Sunday Morning Beach Walk

Hi there!

Would you like to come for a walk along the beach with my dog and me?

I like to be up early in the morning. It is a magic time down on the beach. This is the entry to the beach at Redcliffe, Australia.

As you might have suspected, it is called Redcliffe for the red colour of its cliffs. Unfortunately, they are not really visible at this point and we’re walking in the other direction today.

beach path

Let’s go!

Are you okay to negotiate the stairs?

This part of the beach is popular with shore fisherman. The gentlemen on the right had just caught a stingray after the photo was taken. He then cut off the hook and kicked the stingray back into the water with his bare foot. The ray seemed fine with its ordeal, as it swam enthusiastically away. I suppose its take away from the experience was a small breakfast of fisherman’s bait.

Some of the houses, fronting the shore, have magnificent views towards the ocean, although some are showing their age. They may be weathered and beaten by the elements but are still standing strong, much like most of the trees.

beach house view

Until that is, the Council might decide the tree must be cut down.

I am unsure of the reason for the lopping of this tree as it was massive. I recall it being a Moreton Bay Fig, which blogger Margaret mentioned just the other day. One major concern is the stability of the bank, once the roots are removed.

I love that some of the staircases are equipped for bicycles, or kayaks on wheels. Not that I would be riding down there. It looks far too steep for my skills.

A man and his Schnauzer

I continued on for another 500 metres or so.

The recent summer storms have taken a toll on this old cottonwood tree. I think the Council will try to salvage this one.

The walk along the beachfront here is special becuase there’s a fantastic feature tree further along that forms a Tree Tunnel. This is the first time I have ever seen a warning sign saying: Beware – Low Tree Branches.

Watch your head as you walk underneath.

It is low.

I had to bend my head down and my husband says I am part ‘Hobbit’.

At this point, we decided to turn back to our starting destination exiting back through the tree ‘cave.’

The perfect frame for the distant container ship on the horizon. The water between Redcliffe and Moreton Island forms a major shipping lane to the port of Brisbane.

We took a detour on the way back inorder to check out a nice cafe we spotted on the way up. After all, isn’t it a tradition of Jo’s Walks that the walk ends with cake?

Captain Cook and Whitby Abbey

history

History buffs might want to pay attention to this part of the walk. The smaller rock to the left is a piece of the ruins of the Abbey at Whitby, England. Whitby was the home of Captain James Cook, the first Englishman to chart the East Coast of Australia. The larger rock commemorates Captain Cook’s Journey past this point, way back, in 1770.

From this point, maintaining a southerly direction will find you at a Sunday Market adjacent to a long cafe and shopping street complete with modern pier and jetty, where you will find many more fisherman.

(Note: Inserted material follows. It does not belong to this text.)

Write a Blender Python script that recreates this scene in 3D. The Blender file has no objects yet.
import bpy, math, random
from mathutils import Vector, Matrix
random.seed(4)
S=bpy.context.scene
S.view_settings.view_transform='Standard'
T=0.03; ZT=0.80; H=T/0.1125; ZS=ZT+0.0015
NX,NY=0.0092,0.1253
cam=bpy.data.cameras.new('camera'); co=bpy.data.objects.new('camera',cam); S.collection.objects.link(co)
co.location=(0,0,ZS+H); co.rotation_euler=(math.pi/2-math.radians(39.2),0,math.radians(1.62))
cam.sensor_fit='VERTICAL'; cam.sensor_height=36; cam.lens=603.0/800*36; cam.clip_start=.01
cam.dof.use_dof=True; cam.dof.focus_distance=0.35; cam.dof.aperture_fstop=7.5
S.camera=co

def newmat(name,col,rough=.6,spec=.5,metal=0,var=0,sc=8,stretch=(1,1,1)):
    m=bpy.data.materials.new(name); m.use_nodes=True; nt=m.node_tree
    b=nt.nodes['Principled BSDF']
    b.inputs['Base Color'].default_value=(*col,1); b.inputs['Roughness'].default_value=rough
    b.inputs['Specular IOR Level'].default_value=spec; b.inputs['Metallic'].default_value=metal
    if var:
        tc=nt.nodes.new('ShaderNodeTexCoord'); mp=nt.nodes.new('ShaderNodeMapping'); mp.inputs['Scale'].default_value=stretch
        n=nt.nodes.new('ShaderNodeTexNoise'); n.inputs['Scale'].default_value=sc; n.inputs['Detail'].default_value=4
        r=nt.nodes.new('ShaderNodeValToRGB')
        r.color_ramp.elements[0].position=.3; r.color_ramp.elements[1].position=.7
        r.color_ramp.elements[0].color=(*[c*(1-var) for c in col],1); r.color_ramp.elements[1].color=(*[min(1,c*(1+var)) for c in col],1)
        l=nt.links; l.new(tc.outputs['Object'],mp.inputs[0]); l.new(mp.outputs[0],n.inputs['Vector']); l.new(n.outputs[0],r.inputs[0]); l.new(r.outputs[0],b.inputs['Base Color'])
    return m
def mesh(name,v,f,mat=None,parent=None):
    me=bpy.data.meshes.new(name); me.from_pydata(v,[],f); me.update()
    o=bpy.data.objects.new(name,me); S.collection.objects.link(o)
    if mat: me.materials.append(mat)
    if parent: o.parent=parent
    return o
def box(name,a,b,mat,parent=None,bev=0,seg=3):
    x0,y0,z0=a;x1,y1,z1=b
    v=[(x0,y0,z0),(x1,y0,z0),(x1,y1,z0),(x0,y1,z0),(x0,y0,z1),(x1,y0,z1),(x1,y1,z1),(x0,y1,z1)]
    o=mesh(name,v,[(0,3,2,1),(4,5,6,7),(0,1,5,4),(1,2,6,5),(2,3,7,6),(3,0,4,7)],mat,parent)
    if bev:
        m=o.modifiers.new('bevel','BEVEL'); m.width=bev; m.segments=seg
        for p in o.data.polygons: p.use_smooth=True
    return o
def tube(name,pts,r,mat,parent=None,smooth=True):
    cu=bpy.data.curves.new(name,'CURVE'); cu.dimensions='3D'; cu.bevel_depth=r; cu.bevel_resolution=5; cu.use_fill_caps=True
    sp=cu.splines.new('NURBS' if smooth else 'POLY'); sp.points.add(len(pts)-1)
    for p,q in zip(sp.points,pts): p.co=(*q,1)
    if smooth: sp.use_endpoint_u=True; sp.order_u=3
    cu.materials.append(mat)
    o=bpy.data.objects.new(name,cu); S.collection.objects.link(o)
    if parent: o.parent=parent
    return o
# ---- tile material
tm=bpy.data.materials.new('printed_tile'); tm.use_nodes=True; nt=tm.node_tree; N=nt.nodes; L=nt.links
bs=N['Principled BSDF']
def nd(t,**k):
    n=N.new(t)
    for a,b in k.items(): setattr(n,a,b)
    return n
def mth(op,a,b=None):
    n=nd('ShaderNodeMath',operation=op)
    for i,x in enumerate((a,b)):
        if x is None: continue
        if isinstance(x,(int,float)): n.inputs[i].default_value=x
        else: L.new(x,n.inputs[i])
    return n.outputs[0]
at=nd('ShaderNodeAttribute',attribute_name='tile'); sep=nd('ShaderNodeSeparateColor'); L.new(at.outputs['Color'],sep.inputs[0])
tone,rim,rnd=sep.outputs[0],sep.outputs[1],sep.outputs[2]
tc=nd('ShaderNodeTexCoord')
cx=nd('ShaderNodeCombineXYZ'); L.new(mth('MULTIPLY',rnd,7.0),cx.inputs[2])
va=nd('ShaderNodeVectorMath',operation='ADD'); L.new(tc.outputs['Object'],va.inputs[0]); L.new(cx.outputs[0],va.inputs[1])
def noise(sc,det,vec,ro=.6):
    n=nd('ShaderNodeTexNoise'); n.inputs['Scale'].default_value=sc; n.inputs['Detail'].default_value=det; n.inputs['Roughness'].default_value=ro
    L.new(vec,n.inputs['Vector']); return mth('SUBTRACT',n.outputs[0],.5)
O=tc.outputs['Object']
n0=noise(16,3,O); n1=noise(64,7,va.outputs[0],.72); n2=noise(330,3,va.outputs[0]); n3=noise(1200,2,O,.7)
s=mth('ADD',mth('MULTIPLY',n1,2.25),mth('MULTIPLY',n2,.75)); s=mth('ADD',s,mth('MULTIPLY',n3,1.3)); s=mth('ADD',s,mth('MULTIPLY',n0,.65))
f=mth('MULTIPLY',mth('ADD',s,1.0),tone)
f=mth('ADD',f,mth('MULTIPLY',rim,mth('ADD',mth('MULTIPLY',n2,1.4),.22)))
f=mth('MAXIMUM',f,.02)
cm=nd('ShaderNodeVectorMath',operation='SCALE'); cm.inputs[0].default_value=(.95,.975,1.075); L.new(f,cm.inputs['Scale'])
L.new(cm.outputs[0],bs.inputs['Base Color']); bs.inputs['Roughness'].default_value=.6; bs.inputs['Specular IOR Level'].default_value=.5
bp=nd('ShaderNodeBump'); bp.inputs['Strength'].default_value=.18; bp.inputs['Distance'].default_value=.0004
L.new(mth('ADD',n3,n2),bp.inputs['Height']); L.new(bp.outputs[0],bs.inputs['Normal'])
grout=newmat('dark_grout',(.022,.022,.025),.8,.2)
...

Here is what it looked like in years gone by:

Redcliffe History

The town’s name originates from “Red Cliff Point” named by the explorer Matthew Flinders, referring to the red cliffs at Woody Point.Redcliffe was originally the site of the first penal colony in Queensland. It was discarded when the colony moved further inland and slowly it evolved as a small seaside retreat north of Brisbane until the construction of the Hornibrook bridge which linked Brighton, an outer Brisbane suburb, to the Redcliffe peninsula.

http://www.aussietowns.com.au/town/redcliffe-qld

Now, I am hungry. Where IS that cake?

Catch you next time at

15 thoughts on “Sunday Morning Beach Walk

  1. It looks like you’re settling in to life by the sea Amanda. After having moved to our little house by the ocean 3+ years ago I don’t think I could live away from it now. I love the early morning beach side walks too. The ocean is forever changing, as is the sky above it, so there’s always something different to see. I wonder, if after a couple of summers there, followed by a couple of winters, if you’re not going to morph into a summer person. That’s in preference to winter of course. – I know summer will never replace the more mild seasons of spring and autumn in your heart.

    Liked by 1 person

    1. I might find summers easier to cope with Chris, living by the sea but I doubt that I will change my leopard spots now! My heart sings at tree photos of snow. I was just watching a documentary on the Sami. Thinking how lucky they are to live there!!